Near-Infrared Image Colorization Using Asymmetric Codec and Pixel-Level Fusion

This paper mainly studies the colorization of near-infrared (NIR) images. Image colorization methods cannot be extended to NIR image colorization since the wavelength band of the NIR image exceeds the visible light spectral range and it is often linearly independent of the luminance of the RGB image. Furthermore, a symmetric codec, which cannot guarantee the ability of the encoder to extract features, is often used as the main frame of the network in both CNN-based colorization networks and CycleGAN-based colorization networks. In order to deal with the investigated problem, we propose a novel NIR colorization method using asymmetric codec (ACD) and pixel-level fusion.

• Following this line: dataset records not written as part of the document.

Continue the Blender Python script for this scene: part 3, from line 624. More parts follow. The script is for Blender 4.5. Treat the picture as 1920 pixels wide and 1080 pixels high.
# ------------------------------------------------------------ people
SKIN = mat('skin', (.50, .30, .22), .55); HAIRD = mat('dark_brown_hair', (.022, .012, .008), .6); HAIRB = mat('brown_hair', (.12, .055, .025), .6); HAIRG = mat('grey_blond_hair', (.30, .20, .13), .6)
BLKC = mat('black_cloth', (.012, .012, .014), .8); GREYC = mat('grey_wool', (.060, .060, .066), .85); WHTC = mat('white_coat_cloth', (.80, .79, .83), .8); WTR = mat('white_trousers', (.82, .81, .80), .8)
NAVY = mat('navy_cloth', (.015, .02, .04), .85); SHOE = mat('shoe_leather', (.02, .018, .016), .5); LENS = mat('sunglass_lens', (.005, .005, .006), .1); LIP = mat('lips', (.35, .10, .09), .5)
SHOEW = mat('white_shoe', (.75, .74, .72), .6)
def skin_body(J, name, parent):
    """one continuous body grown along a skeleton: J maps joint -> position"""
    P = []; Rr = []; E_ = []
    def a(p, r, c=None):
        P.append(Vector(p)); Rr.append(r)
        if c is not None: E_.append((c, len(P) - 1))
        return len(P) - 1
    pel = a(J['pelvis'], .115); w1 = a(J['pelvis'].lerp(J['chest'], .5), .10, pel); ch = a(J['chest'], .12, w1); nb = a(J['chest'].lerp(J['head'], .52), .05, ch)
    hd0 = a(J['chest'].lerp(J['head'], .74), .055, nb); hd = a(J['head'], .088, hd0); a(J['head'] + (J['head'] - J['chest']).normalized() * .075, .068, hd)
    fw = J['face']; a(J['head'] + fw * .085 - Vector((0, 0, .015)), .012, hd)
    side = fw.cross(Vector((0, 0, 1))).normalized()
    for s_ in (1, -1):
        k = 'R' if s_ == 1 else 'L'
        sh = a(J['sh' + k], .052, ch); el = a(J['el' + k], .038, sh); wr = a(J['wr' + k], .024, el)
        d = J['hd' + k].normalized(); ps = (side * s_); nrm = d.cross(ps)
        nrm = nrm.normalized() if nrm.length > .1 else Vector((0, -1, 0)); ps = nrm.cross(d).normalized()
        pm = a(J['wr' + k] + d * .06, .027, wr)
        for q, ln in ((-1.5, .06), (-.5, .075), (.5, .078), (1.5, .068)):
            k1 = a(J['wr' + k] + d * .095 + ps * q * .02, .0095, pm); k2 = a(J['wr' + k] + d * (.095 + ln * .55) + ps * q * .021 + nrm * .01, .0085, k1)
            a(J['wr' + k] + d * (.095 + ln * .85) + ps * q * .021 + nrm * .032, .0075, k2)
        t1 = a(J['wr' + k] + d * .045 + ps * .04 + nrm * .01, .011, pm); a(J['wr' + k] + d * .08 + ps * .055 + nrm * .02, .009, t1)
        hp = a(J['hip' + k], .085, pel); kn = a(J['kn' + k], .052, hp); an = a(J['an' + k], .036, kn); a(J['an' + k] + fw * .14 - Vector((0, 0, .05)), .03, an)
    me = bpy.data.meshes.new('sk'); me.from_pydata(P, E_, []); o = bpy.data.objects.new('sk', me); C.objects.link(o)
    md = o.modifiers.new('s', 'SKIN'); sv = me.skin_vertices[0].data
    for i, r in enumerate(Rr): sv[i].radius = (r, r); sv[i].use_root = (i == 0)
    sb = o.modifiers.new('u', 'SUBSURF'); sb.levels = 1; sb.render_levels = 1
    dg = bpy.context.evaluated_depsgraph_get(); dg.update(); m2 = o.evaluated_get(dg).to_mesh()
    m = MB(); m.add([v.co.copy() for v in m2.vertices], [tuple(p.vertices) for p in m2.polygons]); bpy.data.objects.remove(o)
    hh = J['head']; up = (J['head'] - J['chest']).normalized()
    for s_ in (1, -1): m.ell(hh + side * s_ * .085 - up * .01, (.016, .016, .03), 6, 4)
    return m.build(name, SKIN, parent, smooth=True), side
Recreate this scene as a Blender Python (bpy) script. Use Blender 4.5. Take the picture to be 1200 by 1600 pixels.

ACD is designed to improve the feature extraction ability of the encoder by allowing the information to enter deeper into the model and learning more non-redundant information. In addition, the global and local feature fusion networks (GLFFNet) are embedded between the encoder and the decoder to improve the prediction of the subtle color information of the image. The ACD and GLFFNet together constitute the colorization network (ColorNet) in this paper. Bilateral filtering and weighted least squares filtering (BFWLS) are used to fuse the pixel-level information of the input NIR image into the raw output image of the ColorNet. Finally, an intensive comparison analysis based on common datasets is conducted to verify superiority over existing methods in qualitative and quantitative visual assessments.